◆ Brief: Write out the entire listing below exactly as it appears, minus any pictures.

◆ Dataset section:
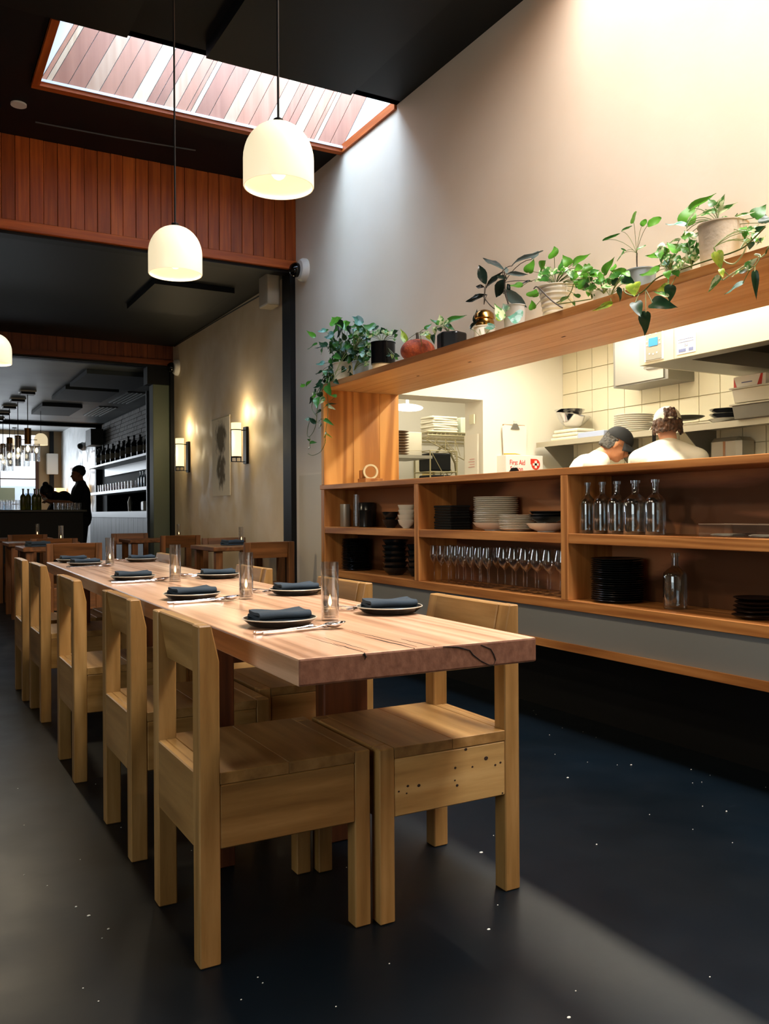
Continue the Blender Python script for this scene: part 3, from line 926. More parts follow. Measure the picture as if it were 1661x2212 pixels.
# ================================================================== pendant lamps
SHADE = mat('lamp_shade_opal', '#f7ecd2', 0.35, emit='#ffe9bd', estr=0.74)
SHADI = mat('lamp_inside_opal', '#e9dfc8', 0.5, emit='#ffe9c4', estr=0.50)
BULB = mat('lamp_bulb', '#fff4dc', 0.4, emit='#fff0cc', estr=3.0)
def pendant(x, y, zb, ctop, label, group, power=22, D=0.23, H=0.21):
    t = empty('pendant_lamp', (x, y, zb)); tag(t, label, 'lamp', group)
    R = D / 2
    pr = [(R * 0.985, 0.0), (R, 0.004), (R, H * 0.42)]
    for i in range(1, 11):
        a = PI / 2 * i / 10
        pr.append((max(0.012, R * math.cos(a) ** 0.92), H * 0.42 + (H * 0.58) * math.sin(a)))
    inner = [(max(0.006, r - 0.004), max(0.0, z - 0.004)) for r, z in pr]
    MB().lathe(pr, 40, cap0=False, cap1=False).build('shade', SHADE, t, smooth=True, sharp=70)
    MB().lathe([pr[0]] + inner, 40, cap0=False, cap1=False).build('inner_surface', SHADI, t, smooth=True, sharp=70)
    MB().ball((0, 0, 0.055), (0.026, 0.026, 0.030)).build('bulb', BULB, t, smooth=True)
    MB().lathe([(0.016, 0.085), (0.016, H + 0.012), (0.006, H + 0.018)], 14).build('socket', BLKM, t, smooth=True)
    MB().cyl((0, 0, H + 0.012), (0, 0, ctop - zb - 0.02), 0.0042, n=8).build('cord', BLACK, t)
    MB().lathe([(0.055, ctop - zb - 0.022), (0.055, ctop - zb - 0.001)], 20).build('canopy', BLACK, t)
    sp_ = bpy.data.lights.new('pendant_bulb', 'SPOT'); sp_.energy = power; sp_.color = (1.0, 0.82, 0.56); sp_.spot_size = math.radians(172); sp_.spot_blend = 0.25; sp_.shadow_soft_size = 0.05
    so_ = bpy.data.objects.new('pendant_bulb', sp_); COL.objects.link(so_); so_.location = (x, y, zb - 0.004)
    return t
PG = 'opal dome pendant lamps over the long table'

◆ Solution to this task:
Continue the Blender Python script for this scene: part 3, from line 926. More parts follow. Measure the picture as if it were 1661x2212 pixels.
# ================================================================== pendant lamps
SHADE = mat('lamp_shade_opal', '#f7ecd2', 0.35, emit='#ffe9bd', estr=0.74)
SHADI = mat('lamp_inside_opal', '#e9dfc8', 0.5, emit='#ffe9c4', estr=0.50)
BULB = mat('lamp_bulb', '#fff4dc', 0.4, emit='#fff0cc', estr=3.0)
def pendant(x, y, zb, ctop, label, group, power=22, D=0.23, H=0.21):
    t = empty('pendant_lamp', (x, y, zb)); tag(t, label, 'lamp', group)
    R = D / 2
    pr = [(R * 0.985, 0.0), (R, 0.004), (R, H * 0.42)]
    for i in range(1, 11):
        a = PI / 2 * i / 10
        pr.append((max(0.012, R * math.cos(a) ** 0.92), H * 0.42 + (H * 0.58) * math.sin(a)))
    inner = [(max(0.006, r - 0.004), max(0.0, z - 0.004)) for r, z in pr]
    MB().lathe(pr, 40, cap0=False, cap1=False).build('shade', SHADE, t, smooth=True, sharp=70)
    MB().lathe([pr[0]] + inner, 40, cap0=False, cap1=False).build('inner_surface', SHADI, t, smooth=True, sharp=70)
    MB().ball((0, 0, 0.055), (0.026, 0.026, 0.030)).build('bulb', BULB, t, smooth=True)
    MB().lathe([(0.016, 0.085), (0.016, H + 0.012), (0.006, H + 0.018)], 14).build('socket', BLKM, t, smooth=True)
    MB().cyl((0, 0, H + 0.012), (0, 0, ctop - zb - 0.02), 0.0042, n=8).build('cord', BLACK, t)
    MB().lathe([(0.055, ctop - zb - 0.022), (0.055, ctop - zb - 0.001)], 20).build('canopy', BLACK, t)
    sp_ = bpy.data.lights.new('pendant_bulb', 'SPOT'); sp_.energy = power; sp_.color = (1.0, 0.82, 0.56); sp_.spot_size = math.radians(172); sp_.spot_blend = 0.25; sp_.shadow_soft_size = 0.05
    so_ = bpy.data.objects.new('pendant_bulb', sp_); COL.objects.link(so_); so_.location = (x, y, zb - 0.004)
    return t
PG = 'opal dome pendant lamps over the long table'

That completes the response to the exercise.